### Exercise
Set down the whole listing verbatim.

### Data block

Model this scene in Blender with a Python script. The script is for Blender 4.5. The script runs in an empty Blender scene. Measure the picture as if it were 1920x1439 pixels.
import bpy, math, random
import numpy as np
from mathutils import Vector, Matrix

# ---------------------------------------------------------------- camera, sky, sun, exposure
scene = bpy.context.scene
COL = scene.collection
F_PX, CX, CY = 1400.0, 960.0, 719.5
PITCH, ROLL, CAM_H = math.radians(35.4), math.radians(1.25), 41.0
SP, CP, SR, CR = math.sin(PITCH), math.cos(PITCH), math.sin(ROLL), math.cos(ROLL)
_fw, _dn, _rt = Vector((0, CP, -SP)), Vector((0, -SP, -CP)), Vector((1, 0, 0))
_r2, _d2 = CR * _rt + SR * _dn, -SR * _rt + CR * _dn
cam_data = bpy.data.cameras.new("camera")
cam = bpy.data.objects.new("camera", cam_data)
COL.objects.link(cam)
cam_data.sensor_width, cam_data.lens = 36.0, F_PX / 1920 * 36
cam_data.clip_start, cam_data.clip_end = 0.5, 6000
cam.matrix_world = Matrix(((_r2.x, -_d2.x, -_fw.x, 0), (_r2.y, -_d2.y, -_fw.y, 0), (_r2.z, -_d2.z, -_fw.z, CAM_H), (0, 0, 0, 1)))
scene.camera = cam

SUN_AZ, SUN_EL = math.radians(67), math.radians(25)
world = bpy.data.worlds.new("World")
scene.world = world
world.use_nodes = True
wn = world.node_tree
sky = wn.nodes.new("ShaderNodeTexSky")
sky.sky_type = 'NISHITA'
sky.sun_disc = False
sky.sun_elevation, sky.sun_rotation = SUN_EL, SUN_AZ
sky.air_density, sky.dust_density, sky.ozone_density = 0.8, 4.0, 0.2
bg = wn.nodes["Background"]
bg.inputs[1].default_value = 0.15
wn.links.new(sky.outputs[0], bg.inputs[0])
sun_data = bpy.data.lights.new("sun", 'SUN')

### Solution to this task
Model this scene in Blender with a Python script. The script is for Blender 4.5. The script runs in an empty Blender scene. Measure the picture as if it were 1920x1439 pixels.
import bpy, math, random
import numpy as np
from mathutils import Vector, Matrix

# ---------------------------------------------------------------- camera, sky, sun, exposure
scene = bpy.context.scene
COL = scene.collection
F_PX, CX, CY = 1400.0, 960.0, 719.5
PITCH, ROLL, CAM_H = math.radians(35.4), math.radians(1.25), 41.0
SP, CP, SR, CR = math.sin(PITCH), math.cos(PITCH), math.sin(ROLL), math.cos(ROLL)
_fw, _dn, _rt = Vector((0, CP, -SP)), Vector((0, -SP, -CP)), Vector((1, 0, 0))
_r2, _d2 = CR * _rt + SR * _dn, -SR * _rt + CR * _dn
cam_data = bpy.data.cameras.new("camera")
cam = bpy.data.objects.new("camera", cam_data)
COL.objects.link(cam)
cam_data.sensor_width, cam_data.lens = 36.0, F_PX / 1920 * 36
cam_data.clip_start, cam_data.clip_end = 0.5, 6000
cam.matrix_world = Matrix(((_r2.x, -_d2.x, -_fw.x, 0), (_r2.y, -_d2.y, -_fw.y, 0), (_r2.z, -_d2.z, -_fw.z, CAM_H), (0, 0, 0, 1)))
scene.camera = cam

SUN_AZ, SUN_EL = math.radians(67), math.radians(25)
world = bpy.data.worlds.new("World")
scene.world = world
world.use_nodes = True
wn = world.node_tree
sky = wn.nodes.new("ShaderNodeTexSky")
sky.sky_type = 'NISHITA'
sky.sun_disc = False
sky.sun_elevation, sky.sun_rotation = SUN_EL, SUN_AZ
sky.air_density, sky.dust_density, sky.ozone_density = 0.8, 4.0, 0.2
bg = wn.nodes["Background"]
bg.inputs[1].default_value = 0.15
wn.links.new(sky.outputs[0], bg.inputs[0])
sun_data = bpy.data.lights.new("sun", 'SUN')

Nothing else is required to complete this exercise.